__CHALLENGE__.
Lines holding the string "picture" are the ones to copy from this listing.

╭──

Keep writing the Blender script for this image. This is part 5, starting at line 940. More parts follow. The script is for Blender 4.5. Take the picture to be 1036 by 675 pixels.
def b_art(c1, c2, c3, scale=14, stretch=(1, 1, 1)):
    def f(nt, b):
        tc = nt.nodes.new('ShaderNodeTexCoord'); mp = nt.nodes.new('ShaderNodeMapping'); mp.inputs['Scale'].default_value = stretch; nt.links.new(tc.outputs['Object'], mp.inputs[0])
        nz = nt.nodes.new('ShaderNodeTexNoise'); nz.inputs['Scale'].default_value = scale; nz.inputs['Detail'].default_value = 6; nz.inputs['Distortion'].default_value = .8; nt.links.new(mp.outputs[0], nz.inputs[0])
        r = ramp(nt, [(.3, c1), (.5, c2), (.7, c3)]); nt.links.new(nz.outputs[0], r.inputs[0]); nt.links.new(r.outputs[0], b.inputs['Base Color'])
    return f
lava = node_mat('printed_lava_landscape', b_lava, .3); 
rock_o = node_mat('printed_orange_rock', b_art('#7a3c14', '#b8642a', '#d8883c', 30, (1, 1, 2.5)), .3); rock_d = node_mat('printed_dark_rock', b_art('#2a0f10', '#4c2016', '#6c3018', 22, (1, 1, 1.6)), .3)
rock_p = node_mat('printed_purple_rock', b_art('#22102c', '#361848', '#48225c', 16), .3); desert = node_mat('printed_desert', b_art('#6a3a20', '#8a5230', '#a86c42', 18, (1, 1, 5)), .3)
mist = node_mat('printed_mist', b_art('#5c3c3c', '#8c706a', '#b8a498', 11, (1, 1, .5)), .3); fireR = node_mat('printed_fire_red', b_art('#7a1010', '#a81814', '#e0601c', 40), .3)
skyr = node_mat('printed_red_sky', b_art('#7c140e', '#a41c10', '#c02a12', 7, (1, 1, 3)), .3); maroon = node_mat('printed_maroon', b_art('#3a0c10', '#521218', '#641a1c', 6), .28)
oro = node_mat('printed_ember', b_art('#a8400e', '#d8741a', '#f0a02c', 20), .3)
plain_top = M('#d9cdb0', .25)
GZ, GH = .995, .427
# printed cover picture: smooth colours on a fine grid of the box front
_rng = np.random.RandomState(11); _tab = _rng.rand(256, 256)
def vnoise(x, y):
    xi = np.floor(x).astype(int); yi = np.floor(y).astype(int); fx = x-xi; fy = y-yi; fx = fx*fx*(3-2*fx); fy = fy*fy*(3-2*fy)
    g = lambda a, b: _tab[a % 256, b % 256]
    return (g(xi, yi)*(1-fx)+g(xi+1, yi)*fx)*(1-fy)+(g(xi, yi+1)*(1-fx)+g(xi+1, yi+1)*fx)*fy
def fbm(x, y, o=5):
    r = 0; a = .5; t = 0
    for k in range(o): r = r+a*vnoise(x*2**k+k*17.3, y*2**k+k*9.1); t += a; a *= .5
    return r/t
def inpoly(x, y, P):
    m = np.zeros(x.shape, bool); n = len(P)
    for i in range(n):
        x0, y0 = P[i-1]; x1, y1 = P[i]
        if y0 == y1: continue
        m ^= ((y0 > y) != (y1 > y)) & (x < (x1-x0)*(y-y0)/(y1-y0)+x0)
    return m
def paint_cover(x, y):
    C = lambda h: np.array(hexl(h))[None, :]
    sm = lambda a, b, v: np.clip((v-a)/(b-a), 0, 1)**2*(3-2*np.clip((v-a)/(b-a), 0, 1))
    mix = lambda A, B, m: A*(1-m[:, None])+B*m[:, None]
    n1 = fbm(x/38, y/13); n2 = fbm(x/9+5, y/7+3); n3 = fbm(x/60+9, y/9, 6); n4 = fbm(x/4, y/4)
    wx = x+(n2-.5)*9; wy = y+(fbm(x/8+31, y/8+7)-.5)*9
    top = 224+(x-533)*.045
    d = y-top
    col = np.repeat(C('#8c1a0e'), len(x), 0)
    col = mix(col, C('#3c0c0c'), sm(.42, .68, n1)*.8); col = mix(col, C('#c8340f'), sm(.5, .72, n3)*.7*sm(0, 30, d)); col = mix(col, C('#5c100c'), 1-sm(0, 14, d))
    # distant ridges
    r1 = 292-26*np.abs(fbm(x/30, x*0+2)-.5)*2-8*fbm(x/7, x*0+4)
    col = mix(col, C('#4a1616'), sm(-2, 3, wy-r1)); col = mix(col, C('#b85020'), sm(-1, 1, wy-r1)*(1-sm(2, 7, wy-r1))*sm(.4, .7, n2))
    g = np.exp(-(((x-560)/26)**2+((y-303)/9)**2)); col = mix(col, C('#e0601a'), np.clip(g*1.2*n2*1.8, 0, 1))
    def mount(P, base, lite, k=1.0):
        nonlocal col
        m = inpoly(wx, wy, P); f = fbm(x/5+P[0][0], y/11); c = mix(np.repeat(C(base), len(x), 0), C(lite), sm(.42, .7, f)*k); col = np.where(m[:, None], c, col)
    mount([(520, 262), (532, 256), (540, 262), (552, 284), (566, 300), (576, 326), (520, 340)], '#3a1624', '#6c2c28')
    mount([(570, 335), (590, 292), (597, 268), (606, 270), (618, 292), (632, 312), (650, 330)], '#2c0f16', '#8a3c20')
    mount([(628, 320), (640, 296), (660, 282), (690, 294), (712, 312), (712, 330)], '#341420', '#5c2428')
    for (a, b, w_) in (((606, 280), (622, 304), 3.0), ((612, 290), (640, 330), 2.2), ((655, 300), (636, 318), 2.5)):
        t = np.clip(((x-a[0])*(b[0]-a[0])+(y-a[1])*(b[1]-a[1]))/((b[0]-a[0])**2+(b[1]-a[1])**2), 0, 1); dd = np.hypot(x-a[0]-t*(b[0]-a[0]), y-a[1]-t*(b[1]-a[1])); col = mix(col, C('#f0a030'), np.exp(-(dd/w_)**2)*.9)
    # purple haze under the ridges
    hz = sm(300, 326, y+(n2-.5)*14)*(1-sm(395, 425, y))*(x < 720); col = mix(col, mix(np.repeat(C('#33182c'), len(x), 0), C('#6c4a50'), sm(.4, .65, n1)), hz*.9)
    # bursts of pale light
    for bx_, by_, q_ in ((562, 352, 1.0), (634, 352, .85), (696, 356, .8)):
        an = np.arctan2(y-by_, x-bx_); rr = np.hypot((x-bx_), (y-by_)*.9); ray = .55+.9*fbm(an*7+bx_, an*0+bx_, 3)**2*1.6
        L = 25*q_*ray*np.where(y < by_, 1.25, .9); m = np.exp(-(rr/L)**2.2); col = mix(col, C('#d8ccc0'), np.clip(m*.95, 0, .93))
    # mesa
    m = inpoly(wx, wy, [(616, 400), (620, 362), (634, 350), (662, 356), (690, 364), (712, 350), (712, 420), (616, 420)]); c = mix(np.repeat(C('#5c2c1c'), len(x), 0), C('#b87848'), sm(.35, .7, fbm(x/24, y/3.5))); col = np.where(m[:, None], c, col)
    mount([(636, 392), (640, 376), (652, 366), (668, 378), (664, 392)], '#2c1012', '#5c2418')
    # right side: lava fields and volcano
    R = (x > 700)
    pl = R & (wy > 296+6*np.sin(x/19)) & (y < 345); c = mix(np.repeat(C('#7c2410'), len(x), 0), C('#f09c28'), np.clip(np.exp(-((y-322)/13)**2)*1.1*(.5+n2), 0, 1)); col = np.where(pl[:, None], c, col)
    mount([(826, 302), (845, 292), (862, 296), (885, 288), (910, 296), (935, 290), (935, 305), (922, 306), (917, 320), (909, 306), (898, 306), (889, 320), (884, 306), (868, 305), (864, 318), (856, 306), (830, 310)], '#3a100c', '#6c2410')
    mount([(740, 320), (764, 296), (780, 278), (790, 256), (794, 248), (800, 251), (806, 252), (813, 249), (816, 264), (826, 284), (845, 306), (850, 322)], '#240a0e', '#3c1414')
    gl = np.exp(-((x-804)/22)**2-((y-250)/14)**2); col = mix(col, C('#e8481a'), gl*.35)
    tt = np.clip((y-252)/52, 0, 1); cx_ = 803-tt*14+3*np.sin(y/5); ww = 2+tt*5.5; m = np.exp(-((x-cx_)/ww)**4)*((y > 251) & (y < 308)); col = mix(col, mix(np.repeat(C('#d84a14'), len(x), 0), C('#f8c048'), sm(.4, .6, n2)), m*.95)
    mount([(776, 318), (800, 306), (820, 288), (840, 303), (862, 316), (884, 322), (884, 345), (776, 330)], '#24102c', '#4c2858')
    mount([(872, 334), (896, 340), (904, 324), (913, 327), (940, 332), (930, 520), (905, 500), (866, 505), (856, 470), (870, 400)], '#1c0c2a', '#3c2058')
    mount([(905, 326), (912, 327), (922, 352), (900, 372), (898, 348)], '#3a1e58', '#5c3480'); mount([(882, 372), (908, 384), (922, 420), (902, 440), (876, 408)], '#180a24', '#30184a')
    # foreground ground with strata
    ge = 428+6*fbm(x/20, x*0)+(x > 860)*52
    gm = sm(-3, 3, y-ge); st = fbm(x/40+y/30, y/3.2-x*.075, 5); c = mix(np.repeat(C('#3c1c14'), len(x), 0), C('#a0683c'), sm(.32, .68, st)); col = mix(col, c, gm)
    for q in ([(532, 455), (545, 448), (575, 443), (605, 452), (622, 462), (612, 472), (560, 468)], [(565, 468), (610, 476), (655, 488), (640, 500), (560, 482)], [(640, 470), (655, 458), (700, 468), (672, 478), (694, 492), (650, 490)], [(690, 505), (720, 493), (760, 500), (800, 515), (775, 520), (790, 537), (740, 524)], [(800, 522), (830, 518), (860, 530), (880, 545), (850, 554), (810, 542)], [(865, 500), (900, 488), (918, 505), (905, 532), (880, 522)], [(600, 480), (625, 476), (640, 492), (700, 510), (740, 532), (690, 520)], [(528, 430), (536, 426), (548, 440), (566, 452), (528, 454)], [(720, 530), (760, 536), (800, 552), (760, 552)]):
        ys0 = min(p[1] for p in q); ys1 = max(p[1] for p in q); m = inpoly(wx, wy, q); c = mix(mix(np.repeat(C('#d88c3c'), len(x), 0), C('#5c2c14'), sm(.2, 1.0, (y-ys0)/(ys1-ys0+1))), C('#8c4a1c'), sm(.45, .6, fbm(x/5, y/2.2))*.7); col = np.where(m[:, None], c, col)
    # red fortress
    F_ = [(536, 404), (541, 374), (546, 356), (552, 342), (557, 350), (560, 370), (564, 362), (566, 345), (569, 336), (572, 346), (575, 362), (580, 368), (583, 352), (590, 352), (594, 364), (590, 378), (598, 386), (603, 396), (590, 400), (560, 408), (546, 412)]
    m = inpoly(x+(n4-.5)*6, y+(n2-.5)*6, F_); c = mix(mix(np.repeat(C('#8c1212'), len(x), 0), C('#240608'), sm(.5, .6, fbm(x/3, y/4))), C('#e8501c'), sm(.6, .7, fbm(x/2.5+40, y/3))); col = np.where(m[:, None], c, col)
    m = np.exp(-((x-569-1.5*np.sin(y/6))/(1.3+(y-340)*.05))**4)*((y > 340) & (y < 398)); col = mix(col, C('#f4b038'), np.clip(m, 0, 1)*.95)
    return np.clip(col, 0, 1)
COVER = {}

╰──

__RESPONSE__.
Keep writing the Blender script for this image. This is part 5, starting at line 940. More parts follow. The script is for Blender 4.5. Take the picture to be 1036 by 675 pixels.
# printed cover picture: smooth colours on a fine grid of the box front